Hemen her alanda ABD ile rekabet içerisinde olan Çin’in silah ihracatında çok gerilerde kaldığını gözlemlemek mümkün. Çin’in 2014 yılında 2,3 milyar dolar olan silah ihracatı geçtiğimiz 10 yıl boyunca yatay seyretti. 2023’te gerçekleşen 2,1 milyar dolarlık ihracat ABD rakamlarının yaklaşık kırkta birine denk geliyor. Çin’in silah ihracatı yaptığı ülkeler arasında Pakistan, Bangladeş ve Cezayir var. Çin Rusya’ya doğrudan silah ihraç etmiyor ancak Rusya’nın silah üretimi için ihtiyaç duyduğu bazı kritik cihaz ve malları sağlamak suretiyle Kremlin’e dolaylı bir destek sunuyor.

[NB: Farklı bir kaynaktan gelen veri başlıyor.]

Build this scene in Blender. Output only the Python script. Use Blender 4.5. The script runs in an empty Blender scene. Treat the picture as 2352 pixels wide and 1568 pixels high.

Bununla birlikte ABD’nin hem soğuk savaş sırasında hem de 1991’den bugüne uluslararası düzende oynadığı başat rolün önemli bir unsurunun silah ihracatı olduğunu da unutmamak gerek. Silah satışı ve askeri teknoloji transferi ABD için bir ekonomik güç kaynağı olduğu kadar bölgesel ve küresel ittifakları kurmak ve yönetmek adına stratejik bir araç. Uluslararası düzende ABD ile eşdeğer bir konuma yükselme arayışında olan Çin’in silah ihracatını benzer şekilde araçsallaştır(a)maması dikkate değer bir husus.
Genişleyen savunma sektörü ve silah ticaretinin bir diğer boyutu da yeni aktörlerin piyasalarda görünür ve etkin olmaya başlamaları. Kritik teknolojilerin daha erişilebilir olmasının da etkisiyle bazı bölgesel aktörlerin savunma sanayilerinin hızla ilerlediğini gözlemliyoruz. On yıllardır kararlı bir şekilde yatırım yapılan Türkiye savunma sanayiinin son dönemde sergilediği atılım ve bir ihracatçı olarak kendisine küresel piyasalarda yer açmaya başlaması bu olgunun en önemli örneği. Büyüyen ve çeşitlenen küresel savunma sektörünün uluslararası düzenin dönüşümüne paralel olarak çok katmanlı ve aktörlü bir nitelik kazanması şaşırtıcı olmaz.